Friday, September 16, 2005

 

LRHWOTF

Two of the workshops that I attended at GenCon were run by Brad Beaulieu (he's posted his notes on the site, in case anyone's interested), who won the WOTF contest for the 20th anthology (last year, I think). In one session, he asked if anyone else had entered the contest. Of 15 or so audience members, I was the only person who had entered a selection. I was surprised because entering this contest seems like such a logical thing to do. There's no reading fee. The judges are established authors in the sci-fi & fantasy genres. There are quarterly deadlines throughout the year. If your story places in any quarter, it's published in an anthology. There's a sizeable check involved if your work is the big winner for the year. Seems like a no brainer.

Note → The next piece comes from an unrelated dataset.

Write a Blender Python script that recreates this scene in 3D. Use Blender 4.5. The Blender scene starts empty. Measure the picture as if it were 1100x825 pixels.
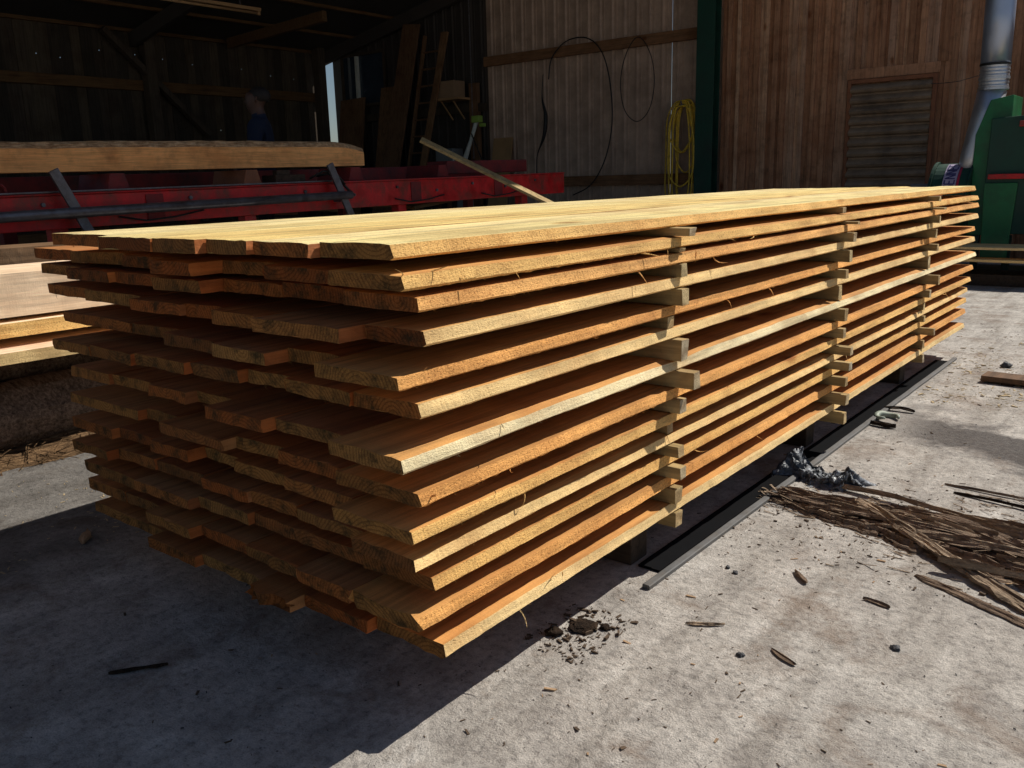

The story I entered last year is one I'm rather fond of. While it didn't place high enough to be considered for publication, I was informed that it had reached the quarter-finals, that the judges were impressed by it, and that I was encouraged to keep writing. That made for quite the positive experience.

The piece I've been working on with the aim to submit it to LRHWOTF this year (ooh, the end of the quarter is this month!) is also fantasy but quite different in tone and flavor of fantasy (modern rather than medievalesque). I like the piece, and I'm curious to see how readers respond to it. I feel like it's a winner, but I'm less and less convinced it's right for LRHWOTF. We'll see what happens... I have to decide it's finished first!

I need to follow the lessons I've learned from Marcy Rockwell and Harley Stroh. Write something every day. Keep sending stuff out regularly. Sleep is for folks who don't have aspirations to write for a living.